Abaixo o mistério da poesia
Enquanto houver um homem caído de bruços no passeio
E um sargento que lhe volta o corpo com a ponta do pé
Para ver quem é,
Enquanto o sangue gorgolejar das artérias abertas
E correr pelos interstícios das pedras, pressuroso e vivo como vermelhas minhocas
Despertas;
Enquanto as crianças de olhos lívidos e redondos como luas,
Órfãos de pais e mães,
Andarem acossados pelas ruas
Como matilhas de cães;
Enquanto as aves tiverem de interromper o seu canto
Com o coraçãozinho débil a saltar-lhes do peito fremente,
Num silêncio de espanto
Rasgado pelo grito da sereia estridente;
Enquanto o grande pássaro de fogo e alumínio
Cobrir o mundo com a sombra escaldante das suas asas
Amassando na mesma lama de extermínio
Os ossos dos homens e as traves das suas casas;
Enquanto tudo isso acontecer, e o mais que se não diz por ser verdade,
Enquanto for precido lutar até ao desespero da agonia,
O poeta escreverá com alcatrão nos muros da cidade:
ABAIXO O MISTÉRIO DA POESIA.
António Gedeão
No mesmo sentido de desprezo pela poesia, há o célebre poema “El Hombre Invisible” de Pablo Neruda (também um comunista).

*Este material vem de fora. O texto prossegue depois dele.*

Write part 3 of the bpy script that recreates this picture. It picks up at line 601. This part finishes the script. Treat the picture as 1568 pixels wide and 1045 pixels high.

Quem é que é “também um comunista”?
Deve estar equivocado(a), pois nem o António Gedeão o foi nem eu o sou.
Creio que António Gedeão foi comunista. Mas posso estar enganado.
Fui procurar referências sobre o assunto e, ao que parece, poderemos ambos ter alguma razão.
Renunciou convite que lhe foi endereçado para aderir ao PCP.
No entanto, afirmava e cito:
« E sobre política, de Gedeão (e dele próprio) dizia não ser de esquerda nem de direita, “embora muito aprecie os fundamentos doutrinários do comunismo”.»
Não obstante esse apreço manifestado, «Ele não era capaz de se alistar em nenhum partido, em nenhuma religião ou organização secreta. Era extremamente independente, pensava por si.»